A couple of weeks ago I was talking with a few other conservatives and one of them was intent on telling me about a documentary he saw that detailed the agenda and accomplishments of the political left over the past 100 years. I had heard of the film but have no interest in watching it.
The documentary I’d like to watch is the one about what defenders of the principles of the Declaration of Independence and the U.S. Constitution have been doing over the past 100 years. As you might have guessed, that film hasn’t been made because our side has done sorry little to defend the amazing inheritance left to us by our forbearers.
Last week I put up a series of posts on the topic of why optimism is still an option for political conservatives. Some very good minds have wrestled with the ugly reality we face and have come away with the belief that our side can still save the country from the kind of internal forces our Founding Fathers warned us about. I’ll concede that some very good minds have also come to the opposite conclusion. It’s up to every one of us to decide what we’re going to believe. Is it all lost — or not?
As I’ve said, if the decision is to say “all is lost,” then no one should pretend our side lost a fight. If you call what Republicans and conservatives are doing now “fighting,” well, we’ll just have to agree to disagree. The information war in this country is so one-sided it’s not even funny.

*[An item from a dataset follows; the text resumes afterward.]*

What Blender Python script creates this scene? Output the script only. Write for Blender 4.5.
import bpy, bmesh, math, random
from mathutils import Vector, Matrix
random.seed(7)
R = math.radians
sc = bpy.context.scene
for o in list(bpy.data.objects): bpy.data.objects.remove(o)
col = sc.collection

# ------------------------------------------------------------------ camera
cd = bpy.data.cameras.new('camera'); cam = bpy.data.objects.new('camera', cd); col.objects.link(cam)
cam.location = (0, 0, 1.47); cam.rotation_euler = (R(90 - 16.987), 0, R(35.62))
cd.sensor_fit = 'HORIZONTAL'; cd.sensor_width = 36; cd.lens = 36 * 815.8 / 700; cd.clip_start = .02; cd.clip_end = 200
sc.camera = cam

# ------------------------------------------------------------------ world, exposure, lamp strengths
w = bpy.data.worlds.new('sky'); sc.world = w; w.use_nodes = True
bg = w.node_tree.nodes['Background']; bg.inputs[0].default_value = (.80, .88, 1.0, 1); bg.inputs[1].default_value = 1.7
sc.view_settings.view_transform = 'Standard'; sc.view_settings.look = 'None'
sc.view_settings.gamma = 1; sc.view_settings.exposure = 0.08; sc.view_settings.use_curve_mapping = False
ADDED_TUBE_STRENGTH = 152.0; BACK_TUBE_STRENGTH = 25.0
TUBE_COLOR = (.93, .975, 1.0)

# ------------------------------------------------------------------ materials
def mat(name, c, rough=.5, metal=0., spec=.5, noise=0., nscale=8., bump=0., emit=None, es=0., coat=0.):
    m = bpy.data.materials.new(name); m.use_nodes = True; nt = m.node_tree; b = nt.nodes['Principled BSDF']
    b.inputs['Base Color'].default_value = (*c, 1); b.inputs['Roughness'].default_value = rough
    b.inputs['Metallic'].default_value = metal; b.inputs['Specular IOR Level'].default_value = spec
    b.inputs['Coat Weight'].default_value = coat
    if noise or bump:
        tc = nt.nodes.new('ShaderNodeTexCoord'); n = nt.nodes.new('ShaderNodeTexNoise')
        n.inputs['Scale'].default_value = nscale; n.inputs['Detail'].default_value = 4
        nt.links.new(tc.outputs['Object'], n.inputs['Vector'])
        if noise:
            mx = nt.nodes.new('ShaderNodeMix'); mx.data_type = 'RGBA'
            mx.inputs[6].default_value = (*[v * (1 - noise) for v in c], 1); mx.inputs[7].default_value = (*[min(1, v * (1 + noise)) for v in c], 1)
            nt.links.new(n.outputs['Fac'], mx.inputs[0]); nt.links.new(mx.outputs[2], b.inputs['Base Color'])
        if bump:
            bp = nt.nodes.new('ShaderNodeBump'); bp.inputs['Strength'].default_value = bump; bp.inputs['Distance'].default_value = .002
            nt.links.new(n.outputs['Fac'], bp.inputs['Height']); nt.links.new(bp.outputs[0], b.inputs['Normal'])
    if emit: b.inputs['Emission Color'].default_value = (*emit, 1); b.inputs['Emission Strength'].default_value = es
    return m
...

Ask yourself this: where do people get politically liberal information? With few exceptions they get it from the K-12 school system, the higher ed system, pop culture, and the old but still dominant media. Where do people get politically conservative information? If they don’t actively search it out they’re not going to hear or see it. The left widely delivers their message; the right expects everyone to go looking for theirs.
Conservatives who listen to Mark Levin or Rush Limbaugh or who visit the fantastic conservative news and commentary websites might think that we are fighting. Here’s why I disagree: the fight is supposed to be about winning the hearts and minds of those who are not yet on our side. Endless preaching to the choir doesn’t gain us ground, election victories, and it certainly doesn’t get us to where we can start to enact the massive public policy reforms that are needed.
It’s all about what the uninformed and misinformed don’t know — and when they don’t know it.
On Monday I referred to myself as a broken record and cited a couple of examples from my 2002 columns. In separate posts today I’m re-running one article and sections from others that I wrote in the summer of 2008.
If you want good government — if you don’t want confiscatory taxes, unsustainable spending and diminished liberty, and if you’d prefer to not leave the next generation a country fiscally and morally bankrupt — then some action on your part will be required.